* begin *

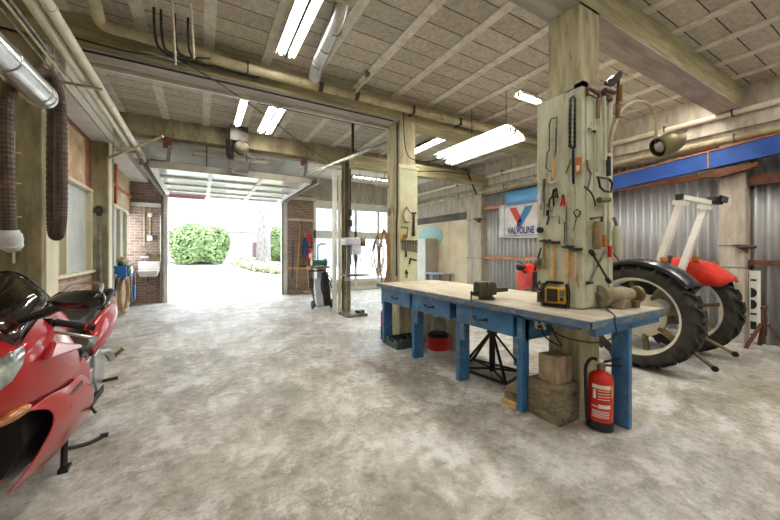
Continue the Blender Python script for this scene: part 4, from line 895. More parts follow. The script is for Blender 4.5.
# silver exhaust duct with the dark flexible hose draped over it
t = thing('exhaust_duct', 'large silver metal duct hanging at the upper left', 'duct', (-1.05, 2.6, 2.55))
d = MB().tube([(-1.05, -2.0, 2.60), (-1.05, 3.50, 2.60)], 0.092, 24).build('tube', 'silver', t, smooth=True)
for y in (2.2, 2.9, 3.38, 3.46): MB().lathe([(0.095, -0.012), (0.099, -0.004), (0.099, 0.004), (0.095, 0.012)], (-1.05, y, 2.60), (0, 1, 0), 24).build('seam', 'silver', d, smooth=True)
MB().lathe([(0.085, 0), (0.08, 0.01), (0.05, 0.012)], (-1.05, 3.5, 2.6), (0, 1, 0), 24).build('end_ring', 'dark', t, smooth=True)
for y in (0.5, 1.4): MB().tube([(-1.05, y, 2.69), (-1.05, y, 3.92)], 0.005, 6).build('hanger_wire', 'dark', t)
t = thing('flexible_hose', 'dark corrugated flexible hose looped over the silver duct, its end in a white bag', 'hose', (-1.05, 3.7, 1.52))
path = smoothpath([(-1.120, 3.196, 1.548), (-1.130, 3.211, 1.764), (-1.140, 3.213, 2.101), (-1.140, 3.213, 2.404), (-1.130, 3.279, 2.578), (-1.100, 3.367, 2.681), (-1.060, 3.526, 2.796), (-1.020, 3.622, 2.772), (-1.010, 3.715, 2.626), (-1.010, 3.748, 2.263), (-1.010, 3.748, 1.804), (-1.020, 3.751, 1.612), (-1.060, 3.819, 1.547), (-1.090, 3.849, 1.632), (-1.100, 3.873, 2.112), (-1.080, 3.814, 2.649)], 20)
n = len(path)
MB().tube(path, [0.041 if i % 2 else 0.037 for i in range(n)], 12).build('corrugated_tube', 'hose_brown', t, smooth=False)
MB().tube(smoothpath([(-1.120, 3.196, 1.561), (-1.120, 3.203, 1.521), (-1.120, 3.223, 1.468), (-1.120, 3.236, 1.413)], 4), [0.048, 0.05, 0.052, 0.06, 0.063, 0.06, 0.064, 0.06, 0.058, 0.06, 0.05, 0.035, 0.02], 10).build('bag', 'bag', t, smooth=True)
tag(MB().tube(smoothpath([(-1.0, 1.9, 3.3), (-0.99, 2.0, 2.75), (-0.985, 2.1, 2.52), (-1.05, 2.12, 2.47), (-1.12, 2.1, 2.55)], 8), 0.006, 6).build('wire', 'olive', smooth=True), 'thin green wire looped round the silver duct', 'wire')
t = thing('ladder_strip', 'white cable ladder strip running down the left column behind the hose', 'strip', (-1.55, 4.62, 1.2))
MB().bx(-1.60, -1.585, 4.63, 4.645, 1.3, 2.6).build('strip', 'pipe_white', t)
for z in (1.42, 1.75, 2.08, 2.38): MB().bx(-1.585, -1.54, 4.63, 4.64, z, z+0.012).build('rung', 'pipe_white', t)

# beige drain pipe along the first beam
t = thing('drain_pipe', 'thick beige pipe running along the near side of the first beam', 'pipe', (1.0, 4.5, 3.7))
MB().tube(smoothpath([(-0.897, 4.050, 3.833), (-0.893, 4.200, 3.801), (-0.900, 4.380, 3.792), (-0.841, 4.440, 3.756), (-0.576, 4.460, 3.760), (0.4, 4.49, 3.72)], 8)[:-1] + [Vector((0.4, 4.49, 3.72)), Vector((7.0, 4.53, 3.74))], 0.058, 14).build('pipe', 'pipe_beige', t, smooth=True)
for x in (0.05, 1.45, 2.0, 3.6, 4.4):
    MB().lathe([(0.066, -0.03), (0.068, 0), (0.066, 0.03)], (x, 4.47+0.02*x/2, 3.72+0.003*x), (1, 0.01, 0.003), 14).build('collar', 'steel_dark' if x in (1.45, 2.0) else 'pipe_beige', t, smooth=True)
for x in (0.5, 3.0, 4.0): MB().bx(x, x+0.014, 4.42, 4.60, 3.655, 3.785).build('clip', 'dark', t)
t = thing('ceiling_duct', 'silver duct dropping from the ceiling to the beige pipe', 'duct', (1.25, 3.8, 3.6))
MB().tube(smoothpath([(1.24, 3.05, 3.99), (1.24, 3.18, 3.90), (1.25, 3.35, 3.84), (1.27, 4.0, 3.76), (1.30, 4.25, 3.70)], 6), 0.078, 16).build('tube', 'silver', t, smooth=True)
for y, z in ((3.40, 3.834), (3.70, 3.797), (4.0, 3.76)): MB().lathe([(0.082, -0.01), (0.082, 0.01)], (1.26, y, z), (0.02, 1, -0.12), 16).build('seam', 'steel', t, smooth=True)
MB().lathe([(0.11, 0), (0.10, 0.02), (0.085, 0.05)], (1.24, 3.05, 3.93), (0, 0.3, -0.6), 16).build('collar', 'pipe_beige', t, smooth=True)
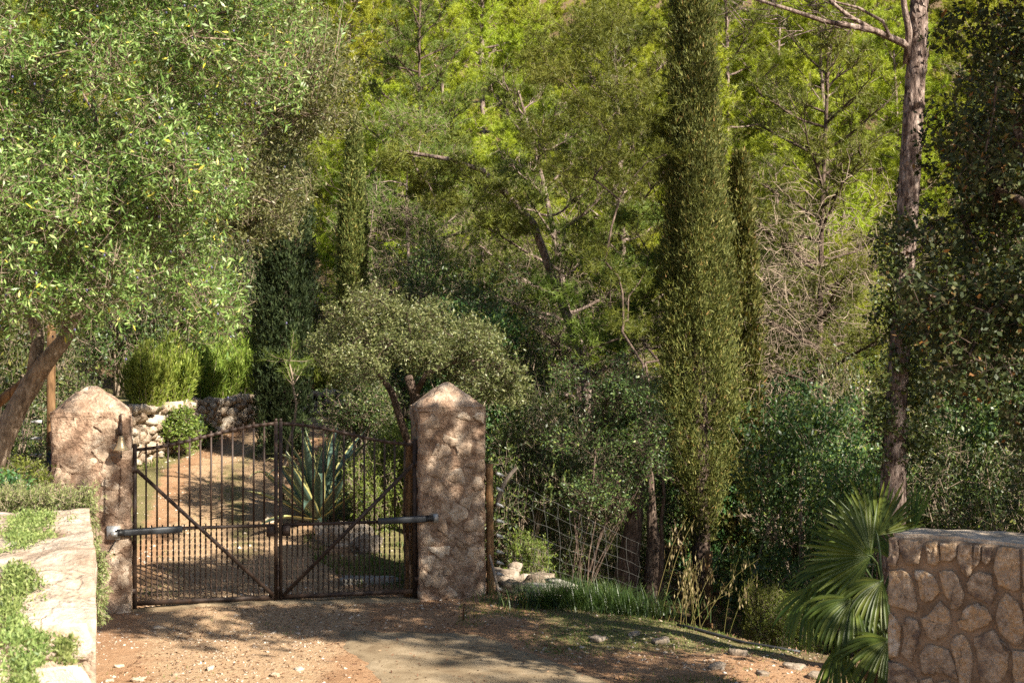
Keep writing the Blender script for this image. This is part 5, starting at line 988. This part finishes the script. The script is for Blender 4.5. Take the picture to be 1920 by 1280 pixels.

* end *

Please write out all the data again word for word, but not the pictures.

Continue the Blender Python script for this scene: part 4, from line 895. More parts follow. The script is for Blender 4.5.
# silver exhaust duct with the dark flexible hose draped over it
t = thing('exhaust_duct', 'large silver metal duct hanging at the upper left', 'duct', (-1.05, 2.6, 2.55))
d = MB().tube([(-1.05, -2.0, 2.60), (-1.05, 3.50, 2.60)], 0.092, 24).build('tube', 'silver', t, smooth=True)
for y in (2.2, 2.9, 3.38, 3.46): MB().lathe([(0.095, -0.012), (0.099, -0.004), (0.099, 0.004), (0.095, 0.012)], (-1.05, y, 2.60), (0, 1, 0), 24).build('seam', 'silver', d, smooth=True)
MB().lathe([(0.085, 0), (0.08, 0.01), (0.05, 0.012)], (-1.05, 3.5, 2.6), (0, 1, 0), 24).build('end_ring', 'dark', t, smooth=True)
for y in (0.5, 1.4): MB().tube([(-1.05, y, 2.69), (-1.05, y, 3.92)], 0.005, 6).build('hanger_wire', 'dark', t)
t = thing('flexible_hose', 'dark corrugated flexible hose looped over the silver duct, its end in a white bag', 'hose', (-1.05, 3.7, 1.52))
path = smoothpath([(-1.120, 3.196, 1.548), (-1.130, 3.211, 1.764), (-1.140, 3.213, 2.101), (-1.140, 3.213, 2.404), (-1.130, 3.279, 2.578), (-1.100, 3.367, 2.681), (-1.060, 3.526, 2.796), (-1.020, 3.622, 2.772), (-1.010, 3.715, 2.626), (-1.010, 3.748, 2.263), (-1.010, 3.748, 1.804), (-1.020, 3.751, 1.612), (-1.060, 3.819, 1.547), (-1.090, 3.849, 1.632), (-1.100, 3.873, 2.112), (-1.080, 3.814, 2.649)], 20)
n = len(path)
MB().tube(path, [0.041 if i % 2 else 0.037 for i in range(n)], 12).build('corrugated_tube', 'hose_brown', t, smooth=False)
MB().tube(smoothpath([(-1.120, 3.196, 1.561), (-1.120, 3.203, 1.521), (-1.120, 3.223, 1.468), (-1.120, 3.236, 1.413)], 4), [0.048, 0.05, 0.052, 0.06, 0.063, 0.06, 0.064, 0.06, 0.058, 0.06, 0.05, 0.035, 0.02], 10).build('bag', 'bag', t, smooth=True)
tag(MB().tube(smoothpath([(-1.0, 1.9, 3.3), (-0.99, 2.0, 2.75), (-0.985, 2.1, 2.52), (-1.05, 2.12, 2.47), (-1.12, 2.1, 2.55)], 8), 0.006, 6).build('wire', 'olive', smooth=True), 'thin green wire looped round the silver duct', 'wire')
t = thing('ladder_strip', 'white cable ladder strip running down the left column behind the hose', 'strip', (-1.55, 4.62, 1.2))
MB().bx(-1.60, -1.585, 4.63, 4.645, 1.3, 2.6).build('strip', 'pipe_white', t)
for z in (1.42, 1.75, 2.08, 2.38): MB().bx(-1.585, -1.54, 4.63, 4.64, z, z+0.012).build('rung', 'pipe_white', t)

# beige drain pipe along the first beam
t = thing('drain_pipe', 'thick beige pipe running along the near side of the first beam', 'pipe', (1.0, 4.5, 3.7))
MB().tube(smoothpath([(-0.897, 4.050, 3.833), (-0.893, 4.200, 3.801), (-0.900, 4.380, 3.792), (-0.841, 4.440, 3.756), (-0.576, 4.460, 3.760), (0.4, 4.49, 3.72)], 8)[:-1] + [Vector((0.4, 4.49, 3.72)), Vector((7.0, 4.53, 3.74))], 0.058, 14).build('pipe', 'pipe_beige', t, smooth=True)
for x in (0.05, 1.45, 2.0, 3.6, 4.4):
    MB().lathe([(0.066, -0.03), (0.068, 0), (0.066, 0.03)], (x, 4.47+0.02*x/2, 3.72+0.003*x), (1, 0.01, 0.003), 14).build('collar', 'steel_dark' if x in (1.45, 2.0) else 'pipe_beige', t, smooth=True)
for x in (0.5, 3.0, 4.0): MB().bx(x, x+0.014, 4.42, 4.60, 3.655, 3.785).build('clip', 'dark', t)
t = thing('ceiling_duct', 'silver duct dropping from the ceiling to the beige pipe', 'duct', (1.25, 3.8, 3.6))
MB().tube(smoothpath([(1.24, 3.05, 3.99), (1.24, 3.18, 3.90), (1.25, 3.35, 3.84), (1.27, 4.0, 3.76), (1.30, 4.25, 3.70)], 6), 0.078, 16).build('tube', 'silver', t, smooth=True)
for y, z in ((3.40, 3.834), (3.70, 3.797), (4.0, 3.76)): MB().lathe([(0.082, -0.01), (0.082, 0.01)], (1.26, y, z), (0.02, 1, -0.12), 16).build('seam', 'steel', t, smooth=True)
MB().lathe([(0.11, 0), (0.10, 0.02), (0.085, 0.05)], (1.24, 3.05, 3.93), (0, 0.3, -0.6), 16).build('collar', 'pipe_beige', t, smooth=True)
Keep writing the Blender script for this image. This is part 5, starting at line 988. This part finishes the script. The script is for Blender 4.5. Take the picture to be 1920 by 1280 pixels.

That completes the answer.